What was the main role of the CDI in planning and providing this experience?

The CDI was an active partner on the Engage STL planning team alongside the Gephardt Institute and Office of Sustainability. Our Training and Education Specialist and their talents were activated in the development of some of the curriculum facilitated throughout the program.

How can students stay connected with the CDI?

The Center for Diversity and Inclusion supports and advocates for undergraduate, graduate, and professional students from underrepresented and/or marginalized populations, creates collaborative partnerships with campus and community partners, and promotes dialogue and social change among all students. Our work enhances and strengthens Washington University’s commitment to diversity and inclusion. Students who are curious about and/or strongly align with our mission and scope should stop by our new location – Danforth University Center, Suite 150. Learn more about the CDI here

Cassie Hage, Sustainability Manager, Office of Sustainability

What do you see as the central mission of Engage STL?

The purpose of Engage STL is to provide first-year students with an introduction and fast-track to engage deeply with their new home. It will spark their curiosity and ignite passion to pursue social and environmental justice. It connects dots and fosters interdisciplinary thinking at a much earlier point in the student experience than they would otherwise receive.

Why is Engage STL an important experience for first-year students?

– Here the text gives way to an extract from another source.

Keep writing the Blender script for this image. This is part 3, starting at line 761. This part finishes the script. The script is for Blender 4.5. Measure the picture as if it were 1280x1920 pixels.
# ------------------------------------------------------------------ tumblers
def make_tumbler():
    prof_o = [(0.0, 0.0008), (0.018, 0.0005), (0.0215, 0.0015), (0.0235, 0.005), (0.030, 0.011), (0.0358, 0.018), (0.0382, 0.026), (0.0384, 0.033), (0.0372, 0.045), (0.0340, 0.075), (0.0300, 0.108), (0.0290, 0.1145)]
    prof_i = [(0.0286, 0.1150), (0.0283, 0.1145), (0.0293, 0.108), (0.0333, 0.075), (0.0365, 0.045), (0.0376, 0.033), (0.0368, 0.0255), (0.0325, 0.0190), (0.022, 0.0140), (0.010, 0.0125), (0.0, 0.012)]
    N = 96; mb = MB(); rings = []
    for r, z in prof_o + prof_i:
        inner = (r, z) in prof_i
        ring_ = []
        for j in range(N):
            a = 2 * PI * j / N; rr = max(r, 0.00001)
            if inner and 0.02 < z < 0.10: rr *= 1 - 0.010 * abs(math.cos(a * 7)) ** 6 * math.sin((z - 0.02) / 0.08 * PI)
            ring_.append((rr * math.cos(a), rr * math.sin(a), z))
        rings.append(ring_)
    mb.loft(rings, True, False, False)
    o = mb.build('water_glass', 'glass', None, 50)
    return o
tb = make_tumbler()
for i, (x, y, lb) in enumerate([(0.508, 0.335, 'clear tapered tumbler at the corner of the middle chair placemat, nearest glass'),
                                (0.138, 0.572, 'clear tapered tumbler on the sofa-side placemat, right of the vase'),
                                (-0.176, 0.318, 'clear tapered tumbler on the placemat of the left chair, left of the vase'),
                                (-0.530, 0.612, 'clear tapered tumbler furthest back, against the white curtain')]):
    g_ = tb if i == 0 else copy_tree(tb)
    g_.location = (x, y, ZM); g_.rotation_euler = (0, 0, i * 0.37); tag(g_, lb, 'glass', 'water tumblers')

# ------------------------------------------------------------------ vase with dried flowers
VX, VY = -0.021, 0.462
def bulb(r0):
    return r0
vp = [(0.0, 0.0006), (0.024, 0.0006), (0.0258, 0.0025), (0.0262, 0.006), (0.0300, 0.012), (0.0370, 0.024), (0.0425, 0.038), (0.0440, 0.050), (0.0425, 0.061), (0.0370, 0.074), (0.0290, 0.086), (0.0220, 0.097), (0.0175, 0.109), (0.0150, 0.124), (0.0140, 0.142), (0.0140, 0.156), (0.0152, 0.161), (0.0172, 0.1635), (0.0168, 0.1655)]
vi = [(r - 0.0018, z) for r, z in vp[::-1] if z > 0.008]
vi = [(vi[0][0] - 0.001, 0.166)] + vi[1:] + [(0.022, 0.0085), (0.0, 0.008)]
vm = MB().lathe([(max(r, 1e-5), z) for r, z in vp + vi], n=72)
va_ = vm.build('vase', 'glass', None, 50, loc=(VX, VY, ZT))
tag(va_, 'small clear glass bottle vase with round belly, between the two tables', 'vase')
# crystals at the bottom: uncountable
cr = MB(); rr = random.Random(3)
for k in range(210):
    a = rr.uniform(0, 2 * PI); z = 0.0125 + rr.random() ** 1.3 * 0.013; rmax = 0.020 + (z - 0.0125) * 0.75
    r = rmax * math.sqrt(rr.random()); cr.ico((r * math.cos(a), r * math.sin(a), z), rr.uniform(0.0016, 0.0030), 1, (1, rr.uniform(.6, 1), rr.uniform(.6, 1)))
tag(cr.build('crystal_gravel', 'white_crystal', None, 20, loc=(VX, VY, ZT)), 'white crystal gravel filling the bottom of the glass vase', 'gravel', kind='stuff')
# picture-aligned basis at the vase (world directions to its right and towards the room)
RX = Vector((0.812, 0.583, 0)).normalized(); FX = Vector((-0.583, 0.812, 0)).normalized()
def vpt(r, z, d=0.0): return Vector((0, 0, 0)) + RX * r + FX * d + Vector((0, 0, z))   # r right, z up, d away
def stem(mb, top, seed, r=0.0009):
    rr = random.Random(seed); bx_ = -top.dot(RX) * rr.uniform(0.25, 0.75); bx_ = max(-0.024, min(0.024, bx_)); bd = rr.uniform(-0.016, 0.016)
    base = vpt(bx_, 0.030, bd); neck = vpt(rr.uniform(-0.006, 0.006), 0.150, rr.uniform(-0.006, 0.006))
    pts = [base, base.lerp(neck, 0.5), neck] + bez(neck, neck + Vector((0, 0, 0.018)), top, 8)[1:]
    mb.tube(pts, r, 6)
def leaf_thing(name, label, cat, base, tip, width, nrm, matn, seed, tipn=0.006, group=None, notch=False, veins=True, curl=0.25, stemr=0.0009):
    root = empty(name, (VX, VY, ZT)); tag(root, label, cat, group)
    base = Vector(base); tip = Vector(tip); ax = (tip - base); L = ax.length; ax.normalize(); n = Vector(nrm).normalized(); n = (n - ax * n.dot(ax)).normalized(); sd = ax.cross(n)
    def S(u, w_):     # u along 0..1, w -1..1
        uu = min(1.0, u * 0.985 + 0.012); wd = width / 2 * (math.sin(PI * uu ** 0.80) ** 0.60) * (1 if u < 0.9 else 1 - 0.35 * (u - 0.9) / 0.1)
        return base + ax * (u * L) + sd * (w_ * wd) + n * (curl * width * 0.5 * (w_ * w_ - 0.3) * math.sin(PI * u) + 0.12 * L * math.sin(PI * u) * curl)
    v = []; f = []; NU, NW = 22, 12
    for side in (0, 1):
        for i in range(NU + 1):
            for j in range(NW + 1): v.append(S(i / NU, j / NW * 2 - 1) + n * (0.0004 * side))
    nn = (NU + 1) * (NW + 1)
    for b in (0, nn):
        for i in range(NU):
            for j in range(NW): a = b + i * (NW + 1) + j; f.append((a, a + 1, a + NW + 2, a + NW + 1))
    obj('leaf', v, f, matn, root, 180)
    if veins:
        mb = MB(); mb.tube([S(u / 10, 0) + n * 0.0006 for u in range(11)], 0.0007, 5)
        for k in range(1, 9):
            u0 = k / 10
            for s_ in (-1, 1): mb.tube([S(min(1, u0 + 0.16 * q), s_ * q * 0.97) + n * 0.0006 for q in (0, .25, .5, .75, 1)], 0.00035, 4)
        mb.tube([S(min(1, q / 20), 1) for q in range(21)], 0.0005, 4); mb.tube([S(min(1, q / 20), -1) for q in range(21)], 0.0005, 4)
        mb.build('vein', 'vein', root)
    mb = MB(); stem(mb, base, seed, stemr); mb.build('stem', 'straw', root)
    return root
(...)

The Engage STL experience helps students “find their people” much earlier, allowing them to do more with the time they have at WashU. It is individually enriching but also aims to build critical mass within the student body so they can do more together and multiply their impact.

What was the main role of the Office of Sustainability in planning and providing this experience?

The Office of Sustainability provided a lens of environmental impact, including an operational perspective (how the program was run), an introduction to the culture of sustainability at WashU, and content that helped connect the dots between human well-being, social justice, and environmental health. The three host organizations balanced one another, pushed each other’s boundaries, and held each other accountable. Personally, I learned a lot through the planning process, thanks to the grace and patience of my partners!

How can students stay connected with the Office of Sustainability?

The best way is to read the monthly newsletter (subscribe on our website), which highlights a wide variety of news and events. Subscribe here

What else do you want to make sure is included in this story?

Throughout training and in presenting the opportunity to participate in Bear Beginnings programming, I emphasized the opportunity provided by working with such a large number of students. We exceed a tipping point ratio of exposure to these concepts by engaging with 300+ students. Over the next 4 years, as more waves of incoming students participate in the programming, we will have a real critical mass of students with the potential to move the needle on these topics. I am hopeful about what this means for WashU and for the St. Louis region!